SET PROBLEM – Please quote every line word for word.
======== STORED DATA
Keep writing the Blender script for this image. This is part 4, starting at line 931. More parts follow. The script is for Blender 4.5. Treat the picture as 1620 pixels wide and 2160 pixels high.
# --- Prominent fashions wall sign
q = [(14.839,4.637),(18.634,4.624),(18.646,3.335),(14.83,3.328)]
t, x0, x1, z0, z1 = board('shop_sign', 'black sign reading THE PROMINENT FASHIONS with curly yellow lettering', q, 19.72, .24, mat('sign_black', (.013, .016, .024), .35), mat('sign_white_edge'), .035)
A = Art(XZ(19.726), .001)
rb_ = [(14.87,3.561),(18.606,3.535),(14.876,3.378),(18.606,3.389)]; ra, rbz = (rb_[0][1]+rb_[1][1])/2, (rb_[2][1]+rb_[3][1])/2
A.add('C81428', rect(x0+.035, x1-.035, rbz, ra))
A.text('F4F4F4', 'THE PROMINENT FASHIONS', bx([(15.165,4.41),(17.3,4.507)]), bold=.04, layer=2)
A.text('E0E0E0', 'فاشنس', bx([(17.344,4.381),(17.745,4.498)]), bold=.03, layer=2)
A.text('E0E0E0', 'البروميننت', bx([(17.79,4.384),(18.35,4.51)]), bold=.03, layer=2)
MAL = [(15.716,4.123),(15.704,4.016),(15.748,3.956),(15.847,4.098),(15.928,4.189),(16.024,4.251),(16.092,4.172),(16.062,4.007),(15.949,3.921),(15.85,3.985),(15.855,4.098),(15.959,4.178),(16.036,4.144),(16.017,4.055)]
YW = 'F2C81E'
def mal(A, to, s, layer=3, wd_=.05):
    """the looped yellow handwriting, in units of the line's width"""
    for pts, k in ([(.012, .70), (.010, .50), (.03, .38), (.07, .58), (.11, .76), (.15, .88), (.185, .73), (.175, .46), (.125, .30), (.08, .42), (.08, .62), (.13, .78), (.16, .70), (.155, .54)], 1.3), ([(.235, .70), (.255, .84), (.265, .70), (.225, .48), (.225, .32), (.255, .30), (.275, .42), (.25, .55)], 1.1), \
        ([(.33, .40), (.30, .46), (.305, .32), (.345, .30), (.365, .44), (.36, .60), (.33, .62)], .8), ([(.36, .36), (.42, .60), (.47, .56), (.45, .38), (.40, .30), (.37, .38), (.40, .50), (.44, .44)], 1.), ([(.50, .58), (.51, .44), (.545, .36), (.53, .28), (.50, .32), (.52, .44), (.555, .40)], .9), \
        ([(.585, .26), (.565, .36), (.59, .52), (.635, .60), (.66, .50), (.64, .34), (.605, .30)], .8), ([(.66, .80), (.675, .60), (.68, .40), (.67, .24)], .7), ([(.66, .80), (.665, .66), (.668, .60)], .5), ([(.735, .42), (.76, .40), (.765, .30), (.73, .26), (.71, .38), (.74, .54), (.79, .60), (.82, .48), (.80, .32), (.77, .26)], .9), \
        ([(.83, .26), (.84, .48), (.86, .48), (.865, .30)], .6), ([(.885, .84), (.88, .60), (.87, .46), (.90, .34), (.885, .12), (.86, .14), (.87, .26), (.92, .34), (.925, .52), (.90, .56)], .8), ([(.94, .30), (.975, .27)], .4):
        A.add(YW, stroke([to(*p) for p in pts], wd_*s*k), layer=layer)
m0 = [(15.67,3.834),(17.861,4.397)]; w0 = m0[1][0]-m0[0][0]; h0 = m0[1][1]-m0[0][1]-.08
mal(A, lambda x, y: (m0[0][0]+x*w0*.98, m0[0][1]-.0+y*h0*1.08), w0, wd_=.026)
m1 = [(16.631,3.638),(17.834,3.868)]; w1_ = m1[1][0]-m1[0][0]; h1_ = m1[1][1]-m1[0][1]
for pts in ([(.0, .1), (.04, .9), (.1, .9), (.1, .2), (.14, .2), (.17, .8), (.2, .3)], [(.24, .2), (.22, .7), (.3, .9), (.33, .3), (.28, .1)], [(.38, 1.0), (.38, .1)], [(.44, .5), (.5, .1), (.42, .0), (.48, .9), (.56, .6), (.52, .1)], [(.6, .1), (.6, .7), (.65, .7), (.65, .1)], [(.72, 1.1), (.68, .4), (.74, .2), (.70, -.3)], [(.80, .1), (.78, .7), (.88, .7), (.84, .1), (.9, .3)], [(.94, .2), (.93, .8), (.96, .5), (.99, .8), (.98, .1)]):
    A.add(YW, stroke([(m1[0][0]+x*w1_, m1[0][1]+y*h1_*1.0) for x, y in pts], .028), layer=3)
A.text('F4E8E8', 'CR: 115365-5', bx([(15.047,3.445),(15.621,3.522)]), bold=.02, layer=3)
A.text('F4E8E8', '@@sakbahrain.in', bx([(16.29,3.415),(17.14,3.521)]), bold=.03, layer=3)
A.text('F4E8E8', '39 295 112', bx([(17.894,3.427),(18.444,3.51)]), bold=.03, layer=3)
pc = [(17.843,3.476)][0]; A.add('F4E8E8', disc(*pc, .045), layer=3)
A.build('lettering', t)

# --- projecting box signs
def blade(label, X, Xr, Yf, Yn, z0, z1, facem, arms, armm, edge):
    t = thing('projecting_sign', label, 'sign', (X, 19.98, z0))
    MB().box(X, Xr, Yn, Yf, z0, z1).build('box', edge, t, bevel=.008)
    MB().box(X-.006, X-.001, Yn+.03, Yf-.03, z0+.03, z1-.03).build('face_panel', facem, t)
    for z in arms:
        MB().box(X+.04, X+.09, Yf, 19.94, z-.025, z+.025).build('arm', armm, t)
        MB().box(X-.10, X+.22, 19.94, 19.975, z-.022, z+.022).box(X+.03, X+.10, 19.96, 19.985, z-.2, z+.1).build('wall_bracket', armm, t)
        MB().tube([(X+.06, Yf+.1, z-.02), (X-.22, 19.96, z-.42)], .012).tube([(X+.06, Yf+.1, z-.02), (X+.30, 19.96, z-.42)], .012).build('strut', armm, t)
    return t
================
OUTPUT FOR THIS EXERCISE –
Keep writing the Blender script for this image. This is part 4, starting at line 931. More parts follow. The script is for Blender 4.5. Treat the picture as 1620 pixels wide and 2160 pixels high.
# --- Prominent fashions wall sign
q = [(14.839,4.637),(18.634,4.624),(18.646,3.335),(14.83,3.328)]
t, x0, x1, z0, z1 = board('shop_sign', 'black sign reading THE PROMINENT FASHIONS with curly yellow lettering', q, 19.72, .24, mat('sign_black', (.013, .016, .024), .35), mat('sign_white_edge'), .035)
A = Art(XZ(19.726), .001)
rb_ = [(14.87,3.561),(18.606,3.535),(14.876,3.378),(18.606,3.389)]; ra, rbz = (rb_[0][1]+rb_[1][1])/2, (rb_[2][1]+rb_[3][1])/2
A.add('C81428', rect(x0+.035, x1-.035, rbz, ra))
A.text('F4F4F4', 'THE PROMINENT FASHIONS', bx([(15.165,4.41),(17.3,4.507)]), bold=.04, layer=2)
A.text('E0E0E0', 'فاشنس', bx([(17.344,4.381),(17.745,4.498)]), bold=.03, layer=2)
A.text('E0E0E0', 'البروميننت', bx([(17.79,4.384),(18.35,4.51)]), bold=.03, layer=2)
MAL = [(15.716,4.123),(15.704,4.016),(15.748,3.956),(15.847,4.098),(15.928,4.189),(16.024,4.251),(16.092,4.172),(16.062,4.007),(15.949,3.921),(15.85,3.985),(15.855,4.098),(15.959,4.178),(16.036,4.144),(16.017,4.055)]
YW = 'F2C81E'
def mal(A, to, s, layer=3, wd_=.05):
    """the looped yellow handwriting, in units of the line's width"""
    for pts, k in ([(.012, .70), (.010, .50), (.03, .38), (.07, .58), (.11, .76), (.15, .88), (.185, .73), (.175, .46), (.125, .30), (.08, .42), (.08, .62), (.13, .78), (.16, .70), (.155, .54)], 1.3), ([(.235, .70), (.255, .84), (.265, .70), (.225, .48), (.225, .32), (.255, .30), (.275, .42), (.25, .55)], 1.1), \
        ([(.33, .40), (.30, .46), (.305, .32), (.345, .30), (.365, .44), (.36, .60), (.33, .62)], .8), ([(.36, .36), (.42, .60), (.47, .56), (.45, .38), (.40, .30), (.37, .38), (.40, .50), (.44, .44)], 1.), ([(.50, .58), (.51, .44), (.545, .36), (.53, .28), (.50, .32), (.52, .44), (.555, .40)], .9), \
        ([(.585, .26), (.565, .36), (.59, .52), (.635, .60), (.66, .50), (.64, .34), (.605, .30)], .8), ([(.66, .80), (.675, .60), (.68, .40), (.67, .24)], .7), ([(.66, .80), (.665, .66), (.668, .60)], .5), ([(.735, .42), (.76, .40), (.765, .30), (.73, .26), (.71, .38), (.74, .54), (.79, .60), (.82, .48), (.80, .32), (.77, .26)], .9), \
        ([(.83, .26), (.84, .48), (.86, .48), (.865, .30)], .6), ([(.885, .84), (.88, .60), (.87, .46), (.90, .34), (.885, .12), (.86, .14), (.87, .26), (.92, .34), (.925, .52), (.90, .56)], .8), ([(.94, .30), (.975, .27)], .4):
        A.add(YW, stroke([to(*p) for p in pts], wd_*s*k), layer=layer)
m0 = [(15.67,3.834),(17.861,4.397)]; w0 = m0[1][0]-m0[0][0]; h0 = m0[1][1]-m0[0][1]-.08
mal(A, lambda x, y: (m0[0][0]+x*w0*.98, m0[0][1]-.0+y*h0*1.08), w0, wd_=.026)
m1 = [(16.631,3.638),(17.834,3.868)]; w1_ = m1[1][0]-m1[0][0]; h1_ = m1[1][1]-m1[0][1]
for pts in ([(.0, .1), (.04, .9), (.1, .9), (.1, .2), (.14, .2), (.17, .8), (.2, .3)], [(.24, .2), (.22, .7), (.3, .9), (.33, .3), (.28, .1)], [(.38, 1.0), (.38, .1)], [(.44, .5), (.5, .1), (.42, .0), (.48, .9), (.56, .6), (.52, .1)], [(.6, .1), (.6, .7), (.65, .7), (.65, .1)], [(.72, 1.1), (.68, .4), (.74, .2), (.70, -.3)], [(.80, .1), (.78, .7), (.88, .7), (.84, .1), (.9, .3)], [(.94, .2), (.93, .8), (.96, .5), (.99, .8), (.98, .1)]):
    A.add(YW, stroke([(m1[0][0]+x*w1_, m1[0][1]+y*h1_*1.0) for x, y in pts], .028), layer=3)
A.text('F4E8E8', 'CR: 115365-5', bx([(15.047,3.445),(15.621,3.522)]), bold=.02, layer=3)
A.text('F4E8E8', '@@sakbahrain.in', bx([(16.29,3.415),(17.14,3.521)]), bold=.03, layer=3)
A.text('F4E8E8', '39 295 112', bx([(17.894,3.427),(18.444,3.51)]), bold=.03, layer=3)
pc = [(17.843,3.476)][0]; A.add('F4E8E8', disc(*pc, .045), layer=3)
A.build('lettering', t)

# --- projecting box signs
def blade(label, X, Xr, Yf, Yn, z0, z1, facem, arms, armm, edge):
    t = thing('projecting_sign', label, 'sign', (X, 19.98, z0))
    MB().box(X, Xr, Yn, Yf, z0, z1).build('box', edge, t, bevel=.008)
    MB().box(X-.006, X-.001, Yn+.03, Yf-.03, z0+.03, z1-.03).build('face_panel', facem, t)
    for z in arms:
        MB().box(X+.04, X+.09, Yf, 19.94, z-.025, z+.025).build('arm', armm, t)
        MB().box(X-.10, X+.22, 19.94, 19.975, z-.022, z+.022).box(X+.03, X+.10, 19.96, 19.985, z-.2, z+.1).build('wall_bracket', armm, t)
        MB().tube([(X+.06, Yf+.1, z-.02), (X-.22, 19.96, z-.42)], .012).tube([(X+.06, Yf+.1, z-.02), (X+.30, 19.96, z-.42)], .012).build('strut', armm, t)
    return t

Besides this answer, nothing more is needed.